## [REQUEST]
Write out the listing from the line with "Reconstruct this image" to the line with "S.view_settings.look='None'", both lines included, exactly and nothing beyond. Leave pictures out.

─── RECORDS FOR THE TASK

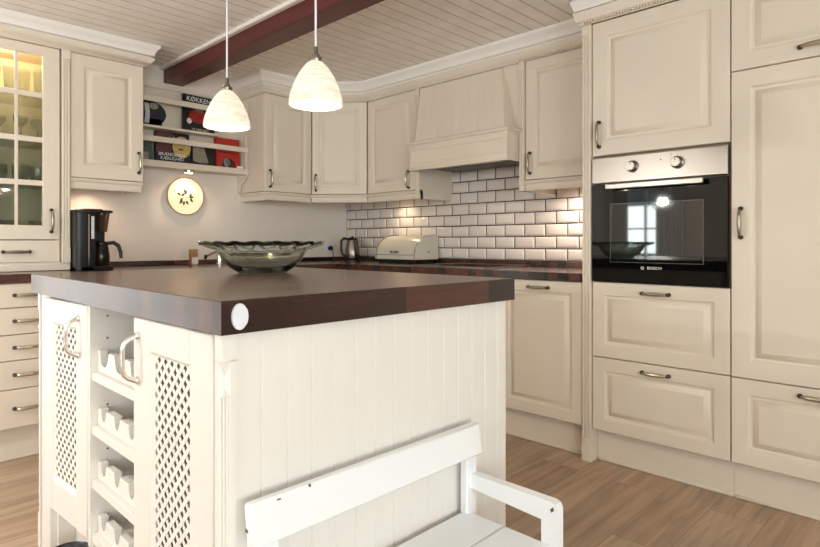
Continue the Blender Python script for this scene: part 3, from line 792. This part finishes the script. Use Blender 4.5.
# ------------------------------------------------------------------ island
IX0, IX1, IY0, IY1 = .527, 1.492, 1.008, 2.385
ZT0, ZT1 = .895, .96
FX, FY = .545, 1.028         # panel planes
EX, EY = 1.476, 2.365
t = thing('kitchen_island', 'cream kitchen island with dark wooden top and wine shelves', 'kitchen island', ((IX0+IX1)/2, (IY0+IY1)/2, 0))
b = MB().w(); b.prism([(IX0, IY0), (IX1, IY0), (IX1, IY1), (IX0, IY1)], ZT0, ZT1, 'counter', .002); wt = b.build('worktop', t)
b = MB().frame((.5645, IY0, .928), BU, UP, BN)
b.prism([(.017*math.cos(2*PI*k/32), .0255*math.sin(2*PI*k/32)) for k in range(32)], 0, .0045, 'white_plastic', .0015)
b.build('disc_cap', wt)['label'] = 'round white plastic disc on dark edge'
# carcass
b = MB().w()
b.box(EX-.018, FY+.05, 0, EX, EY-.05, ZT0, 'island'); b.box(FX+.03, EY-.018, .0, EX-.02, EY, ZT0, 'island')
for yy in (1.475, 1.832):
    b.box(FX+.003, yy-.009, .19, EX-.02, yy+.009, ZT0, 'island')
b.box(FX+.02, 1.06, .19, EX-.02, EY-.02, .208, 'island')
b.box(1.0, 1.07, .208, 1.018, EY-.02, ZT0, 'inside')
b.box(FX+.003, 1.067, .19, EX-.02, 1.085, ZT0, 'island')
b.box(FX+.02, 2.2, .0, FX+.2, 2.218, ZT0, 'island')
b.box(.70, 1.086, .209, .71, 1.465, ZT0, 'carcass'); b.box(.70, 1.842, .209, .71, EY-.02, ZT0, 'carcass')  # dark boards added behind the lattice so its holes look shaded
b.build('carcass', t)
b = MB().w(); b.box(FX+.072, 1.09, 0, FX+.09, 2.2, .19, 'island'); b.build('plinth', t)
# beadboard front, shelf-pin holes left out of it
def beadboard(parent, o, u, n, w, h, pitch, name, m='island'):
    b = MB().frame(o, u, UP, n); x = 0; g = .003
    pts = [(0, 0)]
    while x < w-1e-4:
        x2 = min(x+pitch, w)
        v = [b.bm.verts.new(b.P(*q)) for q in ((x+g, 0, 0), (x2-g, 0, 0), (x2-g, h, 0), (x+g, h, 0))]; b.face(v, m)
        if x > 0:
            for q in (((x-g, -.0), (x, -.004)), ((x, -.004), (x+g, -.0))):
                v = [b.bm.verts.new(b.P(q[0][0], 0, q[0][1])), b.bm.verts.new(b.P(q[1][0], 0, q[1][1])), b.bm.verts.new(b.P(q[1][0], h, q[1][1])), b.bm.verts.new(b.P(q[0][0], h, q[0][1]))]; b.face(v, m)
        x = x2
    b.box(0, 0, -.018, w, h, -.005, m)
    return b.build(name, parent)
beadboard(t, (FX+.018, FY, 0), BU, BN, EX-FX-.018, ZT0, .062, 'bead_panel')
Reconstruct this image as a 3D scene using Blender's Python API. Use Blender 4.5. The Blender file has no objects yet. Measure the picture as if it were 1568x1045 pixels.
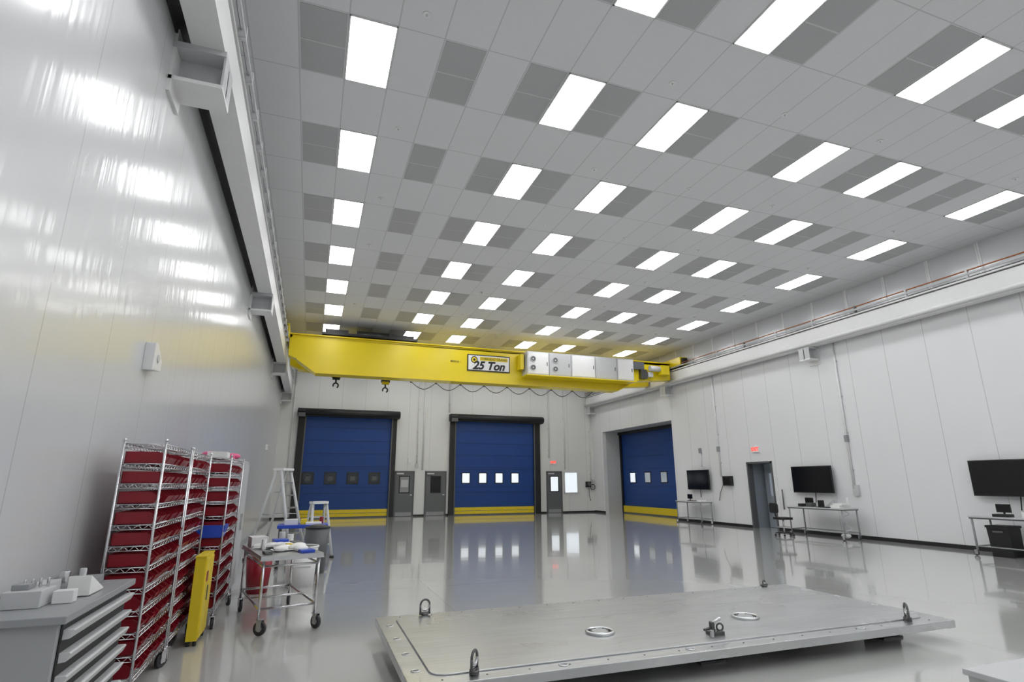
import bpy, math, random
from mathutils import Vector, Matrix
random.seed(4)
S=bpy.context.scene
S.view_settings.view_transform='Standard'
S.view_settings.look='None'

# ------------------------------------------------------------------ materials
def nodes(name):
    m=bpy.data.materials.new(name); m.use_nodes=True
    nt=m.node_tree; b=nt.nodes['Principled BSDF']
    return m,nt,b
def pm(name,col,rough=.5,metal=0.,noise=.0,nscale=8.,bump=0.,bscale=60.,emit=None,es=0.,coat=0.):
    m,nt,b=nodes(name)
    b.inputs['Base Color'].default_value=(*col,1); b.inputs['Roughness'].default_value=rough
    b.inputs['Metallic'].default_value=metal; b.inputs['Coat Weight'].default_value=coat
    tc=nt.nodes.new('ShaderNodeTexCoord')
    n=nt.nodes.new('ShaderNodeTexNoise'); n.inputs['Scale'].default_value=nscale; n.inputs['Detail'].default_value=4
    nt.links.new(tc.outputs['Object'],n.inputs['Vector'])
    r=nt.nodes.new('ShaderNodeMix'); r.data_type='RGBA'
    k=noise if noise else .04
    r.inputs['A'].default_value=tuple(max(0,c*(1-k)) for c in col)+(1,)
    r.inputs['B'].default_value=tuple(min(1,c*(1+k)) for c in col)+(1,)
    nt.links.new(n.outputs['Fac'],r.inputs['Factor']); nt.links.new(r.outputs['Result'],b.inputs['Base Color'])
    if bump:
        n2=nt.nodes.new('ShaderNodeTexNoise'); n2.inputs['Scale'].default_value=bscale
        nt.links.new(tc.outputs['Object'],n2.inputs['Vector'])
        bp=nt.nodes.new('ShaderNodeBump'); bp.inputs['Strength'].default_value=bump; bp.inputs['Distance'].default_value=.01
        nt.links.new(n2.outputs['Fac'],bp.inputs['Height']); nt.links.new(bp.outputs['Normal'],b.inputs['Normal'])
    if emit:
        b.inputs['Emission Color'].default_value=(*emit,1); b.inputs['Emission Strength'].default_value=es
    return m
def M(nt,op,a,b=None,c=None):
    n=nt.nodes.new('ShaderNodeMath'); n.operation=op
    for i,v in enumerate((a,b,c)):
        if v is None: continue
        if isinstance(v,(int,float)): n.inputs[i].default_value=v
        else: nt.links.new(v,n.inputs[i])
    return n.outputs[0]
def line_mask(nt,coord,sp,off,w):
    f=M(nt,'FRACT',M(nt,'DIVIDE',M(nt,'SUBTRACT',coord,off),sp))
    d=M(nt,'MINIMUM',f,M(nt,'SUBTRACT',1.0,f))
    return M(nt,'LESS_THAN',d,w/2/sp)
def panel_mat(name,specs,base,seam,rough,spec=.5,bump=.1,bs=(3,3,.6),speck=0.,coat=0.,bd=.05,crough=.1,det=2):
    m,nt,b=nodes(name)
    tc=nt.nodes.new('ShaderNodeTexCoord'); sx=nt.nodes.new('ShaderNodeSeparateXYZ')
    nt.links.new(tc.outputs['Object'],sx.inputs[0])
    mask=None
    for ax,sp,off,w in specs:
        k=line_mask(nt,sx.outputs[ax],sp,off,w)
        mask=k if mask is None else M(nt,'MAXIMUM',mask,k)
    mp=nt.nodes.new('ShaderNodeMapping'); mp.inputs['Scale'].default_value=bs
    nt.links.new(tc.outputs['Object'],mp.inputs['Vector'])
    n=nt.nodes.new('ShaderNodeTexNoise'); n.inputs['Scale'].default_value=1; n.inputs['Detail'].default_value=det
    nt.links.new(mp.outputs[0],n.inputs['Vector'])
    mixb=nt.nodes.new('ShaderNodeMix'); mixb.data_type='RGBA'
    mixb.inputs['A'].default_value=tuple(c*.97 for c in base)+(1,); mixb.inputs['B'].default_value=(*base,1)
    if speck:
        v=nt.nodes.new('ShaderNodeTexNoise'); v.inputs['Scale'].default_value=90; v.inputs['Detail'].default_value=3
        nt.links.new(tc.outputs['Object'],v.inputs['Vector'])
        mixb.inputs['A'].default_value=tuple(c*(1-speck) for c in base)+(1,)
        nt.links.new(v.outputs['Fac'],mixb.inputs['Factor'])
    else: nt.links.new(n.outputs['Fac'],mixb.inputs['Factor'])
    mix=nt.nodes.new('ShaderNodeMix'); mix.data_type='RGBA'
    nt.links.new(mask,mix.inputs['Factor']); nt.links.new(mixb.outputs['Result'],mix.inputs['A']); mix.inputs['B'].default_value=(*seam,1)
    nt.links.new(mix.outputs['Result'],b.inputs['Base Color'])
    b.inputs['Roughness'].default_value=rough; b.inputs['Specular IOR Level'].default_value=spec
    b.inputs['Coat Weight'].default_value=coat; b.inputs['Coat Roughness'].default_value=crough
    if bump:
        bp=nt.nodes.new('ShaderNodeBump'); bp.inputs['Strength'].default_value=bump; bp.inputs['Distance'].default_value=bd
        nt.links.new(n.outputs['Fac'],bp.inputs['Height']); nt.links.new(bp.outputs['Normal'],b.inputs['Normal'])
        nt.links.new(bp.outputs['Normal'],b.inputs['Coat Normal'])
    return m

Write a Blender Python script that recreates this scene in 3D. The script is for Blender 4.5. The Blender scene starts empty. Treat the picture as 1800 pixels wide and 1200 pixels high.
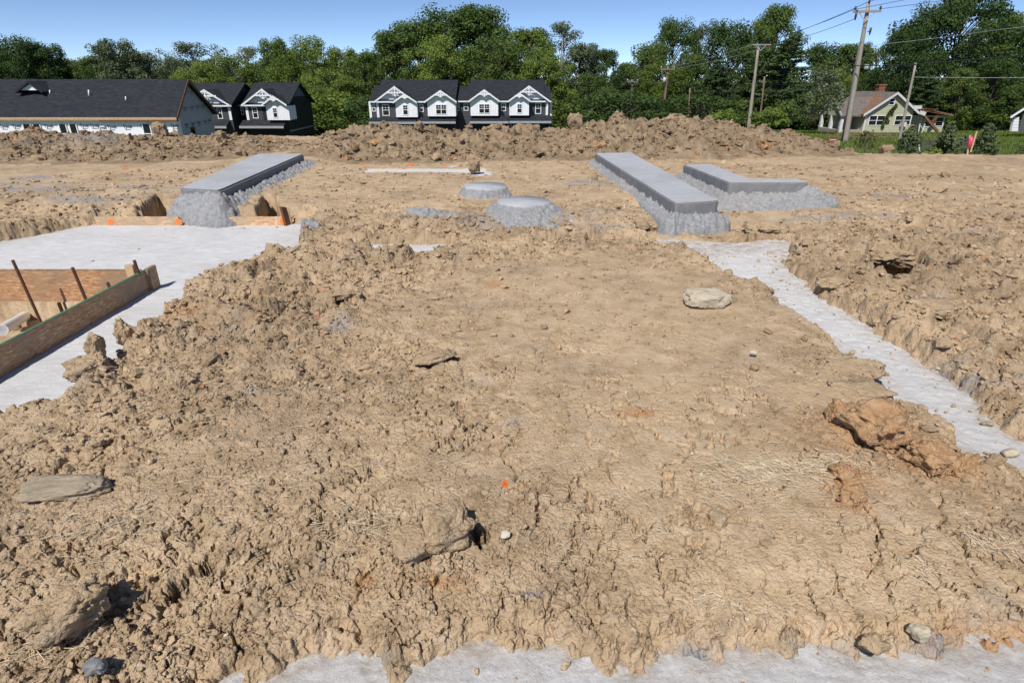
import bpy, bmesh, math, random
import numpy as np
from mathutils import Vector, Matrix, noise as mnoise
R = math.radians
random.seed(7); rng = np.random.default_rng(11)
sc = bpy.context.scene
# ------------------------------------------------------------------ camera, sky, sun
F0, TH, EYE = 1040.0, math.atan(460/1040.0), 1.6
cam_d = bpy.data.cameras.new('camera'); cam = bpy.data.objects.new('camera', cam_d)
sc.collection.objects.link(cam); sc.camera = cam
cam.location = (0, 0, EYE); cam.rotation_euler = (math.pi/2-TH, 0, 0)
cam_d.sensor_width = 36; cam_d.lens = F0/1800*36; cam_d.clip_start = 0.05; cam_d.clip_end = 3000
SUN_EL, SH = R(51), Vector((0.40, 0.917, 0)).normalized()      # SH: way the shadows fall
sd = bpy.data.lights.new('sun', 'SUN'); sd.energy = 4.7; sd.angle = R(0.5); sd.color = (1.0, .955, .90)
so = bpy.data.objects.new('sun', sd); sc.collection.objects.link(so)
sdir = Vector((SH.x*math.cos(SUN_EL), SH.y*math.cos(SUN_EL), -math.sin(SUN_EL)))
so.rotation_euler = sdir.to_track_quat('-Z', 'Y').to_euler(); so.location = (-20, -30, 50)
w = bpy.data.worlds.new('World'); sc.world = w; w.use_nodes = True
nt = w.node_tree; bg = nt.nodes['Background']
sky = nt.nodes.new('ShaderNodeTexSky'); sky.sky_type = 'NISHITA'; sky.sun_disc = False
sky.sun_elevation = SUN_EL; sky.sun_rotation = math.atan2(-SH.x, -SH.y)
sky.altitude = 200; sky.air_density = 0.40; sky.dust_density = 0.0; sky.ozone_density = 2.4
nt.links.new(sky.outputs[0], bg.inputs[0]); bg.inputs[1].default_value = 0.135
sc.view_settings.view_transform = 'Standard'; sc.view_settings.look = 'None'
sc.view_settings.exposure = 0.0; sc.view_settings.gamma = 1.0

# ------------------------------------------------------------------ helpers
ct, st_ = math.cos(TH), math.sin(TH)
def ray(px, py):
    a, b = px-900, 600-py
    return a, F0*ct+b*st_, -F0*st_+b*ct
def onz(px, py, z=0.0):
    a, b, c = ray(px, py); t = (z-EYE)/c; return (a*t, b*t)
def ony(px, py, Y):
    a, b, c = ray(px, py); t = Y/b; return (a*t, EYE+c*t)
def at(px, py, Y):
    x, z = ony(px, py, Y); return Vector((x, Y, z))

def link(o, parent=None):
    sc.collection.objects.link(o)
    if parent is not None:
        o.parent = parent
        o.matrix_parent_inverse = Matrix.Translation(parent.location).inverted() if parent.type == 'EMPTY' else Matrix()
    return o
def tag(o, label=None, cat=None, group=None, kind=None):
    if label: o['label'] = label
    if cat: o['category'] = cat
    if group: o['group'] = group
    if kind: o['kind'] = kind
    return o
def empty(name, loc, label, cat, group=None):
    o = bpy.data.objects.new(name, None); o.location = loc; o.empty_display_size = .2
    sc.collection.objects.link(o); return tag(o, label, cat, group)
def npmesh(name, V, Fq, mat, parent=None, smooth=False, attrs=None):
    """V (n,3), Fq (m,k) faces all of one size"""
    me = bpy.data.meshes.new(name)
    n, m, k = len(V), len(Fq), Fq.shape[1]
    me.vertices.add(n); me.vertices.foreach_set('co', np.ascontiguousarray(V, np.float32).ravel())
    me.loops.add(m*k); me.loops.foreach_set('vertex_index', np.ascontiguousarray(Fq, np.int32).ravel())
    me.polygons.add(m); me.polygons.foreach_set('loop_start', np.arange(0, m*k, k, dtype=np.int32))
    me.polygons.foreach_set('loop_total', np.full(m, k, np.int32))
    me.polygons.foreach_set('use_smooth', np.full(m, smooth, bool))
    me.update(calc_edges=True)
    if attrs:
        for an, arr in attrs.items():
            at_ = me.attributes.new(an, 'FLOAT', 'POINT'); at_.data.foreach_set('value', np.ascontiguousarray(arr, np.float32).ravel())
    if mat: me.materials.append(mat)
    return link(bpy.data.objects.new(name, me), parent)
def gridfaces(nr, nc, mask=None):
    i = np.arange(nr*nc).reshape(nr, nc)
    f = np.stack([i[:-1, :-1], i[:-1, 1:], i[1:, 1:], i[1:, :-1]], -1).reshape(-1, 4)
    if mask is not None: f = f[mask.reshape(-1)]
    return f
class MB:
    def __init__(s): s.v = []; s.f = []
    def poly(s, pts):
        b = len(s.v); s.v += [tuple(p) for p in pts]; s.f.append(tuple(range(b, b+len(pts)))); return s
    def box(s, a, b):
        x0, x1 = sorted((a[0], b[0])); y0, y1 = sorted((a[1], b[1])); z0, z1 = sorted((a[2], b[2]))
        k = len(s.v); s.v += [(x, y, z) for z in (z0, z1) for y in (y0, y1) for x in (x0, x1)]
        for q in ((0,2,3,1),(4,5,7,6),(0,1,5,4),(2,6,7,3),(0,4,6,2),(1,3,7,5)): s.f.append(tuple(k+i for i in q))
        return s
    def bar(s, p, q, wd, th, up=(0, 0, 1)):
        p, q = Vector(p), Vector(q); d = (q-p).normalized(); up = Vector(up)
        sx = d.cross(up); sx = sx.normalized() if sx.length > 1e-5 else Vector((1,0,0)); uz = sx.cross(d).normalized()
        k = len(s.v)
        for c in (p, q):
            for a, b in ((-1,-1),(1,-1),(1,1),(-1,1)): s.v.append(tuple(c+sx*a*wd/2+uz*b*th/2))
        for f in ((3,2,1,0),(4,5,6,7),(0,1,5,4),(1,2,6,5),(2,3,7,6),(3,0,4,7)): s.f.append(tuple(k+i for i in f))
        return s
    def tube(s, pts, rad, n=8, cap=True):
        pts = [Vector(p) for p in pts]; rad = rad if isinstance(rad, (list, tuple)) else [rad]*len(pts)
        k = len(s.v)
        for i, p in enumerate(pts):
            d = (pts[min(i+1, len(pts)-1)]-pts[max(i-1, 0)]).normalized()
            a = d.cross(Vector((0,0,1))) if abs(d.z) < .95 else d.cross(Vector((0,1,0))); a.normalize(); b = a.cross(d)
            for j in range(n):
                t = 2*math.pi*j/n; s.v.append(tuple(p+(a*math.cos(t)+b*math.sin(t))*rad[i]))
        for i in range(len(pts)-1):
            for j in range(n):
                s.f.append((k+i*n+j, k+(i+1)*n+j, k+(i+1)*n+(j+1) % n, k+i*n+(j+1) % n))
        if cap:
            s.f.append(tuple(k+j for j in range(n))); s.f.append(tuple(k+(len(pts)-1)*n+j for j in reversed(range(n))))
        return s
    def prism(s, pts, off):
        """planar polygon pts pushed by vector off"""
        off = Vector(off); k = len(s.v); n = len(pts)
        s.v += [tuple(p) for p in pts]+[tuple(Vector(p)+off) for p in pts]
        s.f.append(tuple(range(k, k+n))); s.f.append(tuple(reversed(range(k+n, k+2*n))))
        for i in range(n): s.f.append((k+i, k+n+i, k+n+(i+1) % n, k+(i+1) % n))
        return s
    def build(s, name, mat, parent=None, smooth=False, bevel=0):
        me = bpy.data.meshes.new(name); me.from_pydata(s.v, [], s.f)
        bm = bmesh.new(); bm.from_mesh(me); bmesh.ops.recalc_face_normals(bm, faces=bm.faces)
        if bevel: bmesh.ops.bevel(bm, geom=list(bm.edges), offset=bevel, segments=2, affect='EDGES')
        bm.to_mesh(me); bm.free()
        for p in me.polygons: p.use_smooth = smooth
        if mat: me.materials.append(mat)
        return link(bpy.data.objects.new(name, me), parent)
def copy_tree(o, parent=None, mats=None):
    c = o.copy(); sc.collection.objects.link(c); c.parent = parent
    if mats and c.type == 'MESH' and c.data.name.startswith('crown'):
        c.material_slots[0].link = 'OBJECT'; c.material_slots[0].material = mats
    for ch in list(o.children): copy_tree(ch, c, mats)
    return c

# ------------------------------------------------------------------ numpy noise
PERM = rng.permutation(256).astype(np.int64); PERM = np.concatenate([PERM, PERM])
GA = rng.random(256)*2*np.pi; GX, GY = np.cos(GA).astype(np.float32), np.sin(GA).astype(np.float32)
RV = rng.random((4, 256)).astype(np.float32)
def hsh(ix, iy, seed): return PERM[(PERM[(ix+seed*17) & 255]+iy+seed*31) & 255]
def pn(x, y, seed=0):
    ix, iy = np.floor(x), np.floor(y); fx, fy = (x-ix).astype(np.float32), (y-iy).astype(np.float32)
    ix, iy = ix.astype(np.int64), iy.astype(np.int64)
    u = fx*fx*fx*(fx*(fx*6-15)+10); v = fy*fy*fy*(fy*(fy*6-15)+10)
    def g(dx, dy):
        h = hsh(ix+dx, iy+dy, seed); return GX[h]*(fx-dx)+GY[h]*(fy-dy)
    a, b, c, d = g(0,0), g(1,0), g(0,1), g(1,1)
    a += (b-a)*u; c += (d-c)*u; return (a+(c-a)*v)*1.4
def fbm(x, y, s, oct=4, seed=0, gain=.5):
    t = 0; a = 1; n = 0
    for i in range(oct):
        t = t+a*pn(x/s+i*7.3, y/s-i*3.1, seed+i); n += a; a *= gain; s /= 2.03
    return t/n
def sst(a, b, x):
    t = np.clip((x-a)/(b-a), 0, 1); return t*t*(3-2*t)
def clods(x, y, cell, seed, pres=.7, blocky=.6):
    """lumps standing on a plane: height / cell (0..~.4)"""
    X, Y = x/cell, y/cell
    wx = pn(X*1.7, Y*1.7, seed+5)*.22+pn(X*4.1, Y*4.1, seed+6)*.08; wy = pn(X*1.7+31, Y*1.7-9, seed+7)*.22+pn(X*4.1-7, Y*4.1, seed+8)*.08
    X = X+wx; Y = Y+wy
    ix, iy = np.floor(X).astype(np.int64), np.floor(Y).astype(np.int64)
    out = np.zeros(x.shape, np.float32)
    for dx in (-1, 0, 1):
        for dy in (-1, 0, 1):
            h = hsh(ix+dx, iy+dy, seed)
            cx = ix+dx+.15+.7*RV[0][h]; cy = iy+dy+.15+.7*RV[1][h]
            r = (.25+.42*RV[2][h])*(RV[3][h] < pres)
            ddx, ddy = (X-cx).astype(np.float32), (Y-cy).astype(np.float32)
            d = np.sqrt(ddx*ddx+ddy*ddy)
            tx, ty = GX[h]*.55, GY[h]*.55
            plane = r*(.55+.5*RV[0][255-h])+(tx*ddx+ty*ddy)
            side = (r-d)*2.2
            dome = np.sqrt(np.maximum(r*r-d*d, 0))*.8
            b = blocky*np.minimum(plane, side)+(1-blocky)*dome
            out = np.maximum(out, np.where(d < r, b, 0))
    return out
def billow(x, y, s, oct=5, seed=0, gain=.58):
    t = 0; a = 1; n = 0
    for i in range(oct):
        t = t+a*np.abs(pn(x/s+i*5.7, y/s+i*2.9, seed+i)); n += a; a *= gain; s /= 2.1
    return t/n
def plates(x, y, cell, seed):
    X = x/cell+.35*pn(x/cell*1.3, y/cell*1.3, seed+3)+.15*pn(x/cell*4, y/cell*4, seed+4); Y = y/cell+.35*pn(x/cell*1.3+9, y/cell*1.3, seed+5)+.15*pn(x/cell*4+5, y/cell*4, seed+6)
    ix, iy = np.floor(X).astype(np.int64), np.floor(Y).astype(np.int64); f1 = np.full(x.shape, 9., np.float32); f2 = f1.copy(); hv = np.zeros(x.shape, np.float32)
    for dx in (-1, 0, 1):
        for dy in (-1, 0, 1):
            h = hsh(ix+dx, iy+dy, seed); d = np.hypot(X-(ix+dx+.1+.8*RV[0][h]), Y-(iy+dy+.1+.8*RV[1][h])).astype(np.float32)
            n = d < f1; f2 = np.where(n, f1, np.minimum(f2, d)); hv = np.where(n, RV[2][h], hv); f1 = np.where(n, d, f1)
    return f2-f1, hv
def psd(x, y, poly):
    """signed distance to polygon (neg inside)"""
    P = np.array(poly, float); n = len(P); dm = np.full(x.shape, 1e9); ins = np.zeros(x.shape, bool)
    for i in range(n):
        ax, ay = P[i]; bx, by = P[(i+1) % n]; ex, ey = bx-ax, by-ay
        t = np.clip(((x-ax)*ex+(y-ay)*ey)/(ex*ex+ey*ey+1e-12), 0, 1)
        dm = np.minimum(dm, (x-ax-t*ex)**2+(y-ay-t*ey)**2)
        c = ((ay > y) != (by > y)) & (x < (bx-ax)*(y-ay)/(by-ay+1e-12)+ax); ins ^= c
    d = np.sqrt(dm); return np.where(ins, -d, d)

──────

## [THE RESULT]
Reconstruct this image as a 3D scene using Blender's Python API. Use Blender 4.5. The Blender file has no objects yet. Measure the picture as if it were 1568x1045 pixels.
import bpy, math, random
from mathutils import Vector, Matrix
random.seed(4)
S=bpy.context.scene
S.view_settings.view_transform='Standard'
S.view_settings.look='None'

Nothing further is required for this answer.